Kürt partisine baraj kalkmıyor
Ne kadar acı ki, irrasyonelliğini herkesin öyle veya böyle kabul ettiği yüzde 10 barajı bugün de aynı işlevi sürdürüyor. Türkiye’nin “siyaset yönlendiricisi” egemenleri, tabuları TBMM kürsüsünden dile getirilmesin, hele ki bu tabuları dile getirenler kalkıp bir de mecliste grup kuracak sandalye sayısını elde etmesin diye bu emsalsiz saçmalıktaki barajın kalkmasına karşı çıkıyor. İktidar ise AB reformları, türban, Çankaya, Kıbrıs gibi konularda bu egemenlerle zaten “papaz olduğu” için; bağımsız adaylara da baraj uygulanması gibi daha da uçuk şeylerden bahsederek öncelikli meseleleri için Kürtlerin temsilini “feda” etmeye hazırlanıyor. Üstelik, 90’lar boyunca hükümetlerde bulunmuş neredeyse tüm partilerin 3 Kasım 2002’de baraj altında kalmasını, dolayısıyla en fazla bir seçim sonra belki kendisinin de aynı duruma düşebileceğini göz ardı ederek...

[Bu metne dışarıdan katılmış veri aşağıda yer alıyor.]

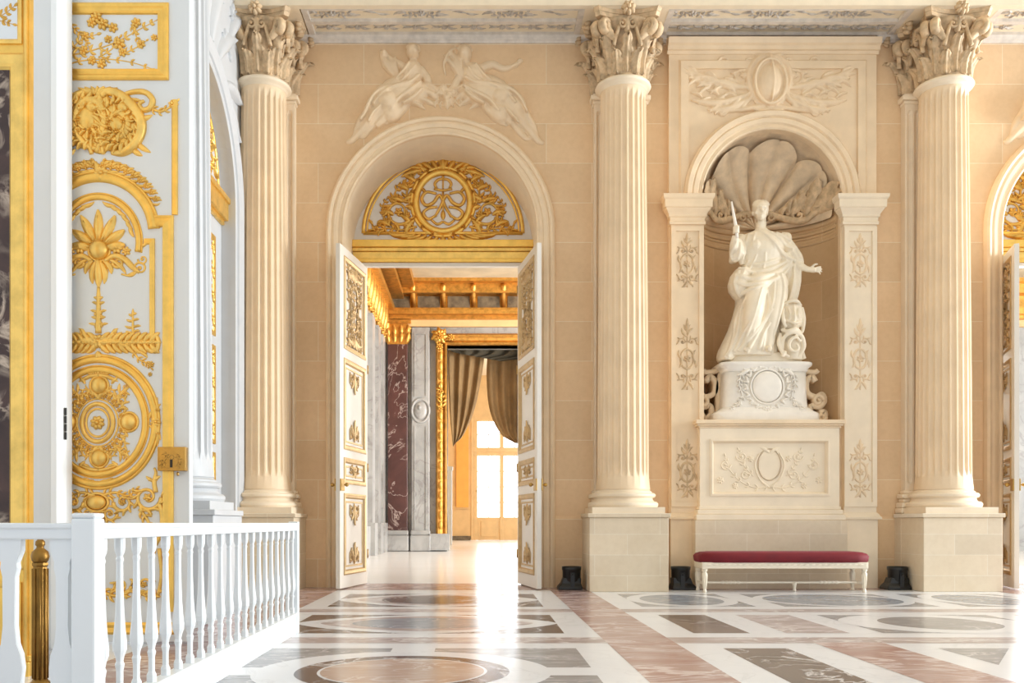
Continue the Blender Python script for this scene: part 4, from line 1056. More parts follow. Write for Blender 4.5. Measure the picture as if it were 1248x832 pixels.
def leg(x, y):
    m_ = MB(None, True)
    m_.box(x - .038, x + .038, y - .038, y + .038, zs0 - .085, zs0 + .012)
    m_.lathe([(.022, 0), (.028, .01), (.026, .03), (.019, .045), (.023, .07), (.030, .14), (.036, .22), (.041, .26), (.034, .28), (.025, .29), (.033, .305), (.040, .32), (.034, .335)], 16, (x, y, 0))
    for i in range(6):
        a = PI * i / 3; tube3(m_, [(x + .022 * math.cos(a), y + .022 * math.sin(a), .06), (x + .033 * math.cos(a), y + .033 * math.sin(a), .20), (x + .037 * math.cos(a), y + .037 * math.sin(a), .25)], [.005, .007, .005], 6, 3)
    m_.build('leg', 'ivory', bench)
xm = X_(976, YBn)
for x in (bx0 + .06, bx1 - .06):
    for y in (YBn + .055, YBn + bd - .055): leg(x, y)
m_ = MB(None, True); m_.lathe([(.020, 0), (.026, .02), (.018, .04), (.024, .08), (.032, .12), (.026, .135)], 16, (xm, YBn + bd / 2, 0)); m_.build('leg', 'ivory', bench)
m = MB(None, True)
for x in (bx0 + .06, bx1 - .06): m.box(x - .014, x + .014, YBn + .06, YBn + bd - .06, .115, .15)
yb_ = YBn + bd / 2; pts = []
rows = []
N_ = 120
for i in range(N_ + 1):
    t = i / N_; x = bx0 + .06 + (bx1 - bx0 - .12) * t; r = .017
    if abs(t - .19) < .06 or abs(t - .81) < .06: r = .017 + .008 * math.sin(40 * PI * t) ** 2 * 1.3
    rows.append([(x, yb_ + r * math.cos(2 * PI * j / 10), .132 + r * math.sin(2 * PI * j / 10)) for j in range(10)])
m.grid(rows, close_v=True, caps=True); m.build('stretcher', 'ivory', bench)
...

Seçim sistemlerini çomaklayarak yapılan politik manipülasyonların geçmişte ne ölçüde başarılı olduğu ortada... Acaba bu sefer de seçim barajı üzerinden Kürt hareketini hedef alan manipülasyonun başarısızlığının tescili için kaç yıl geçmesi gerekiyor?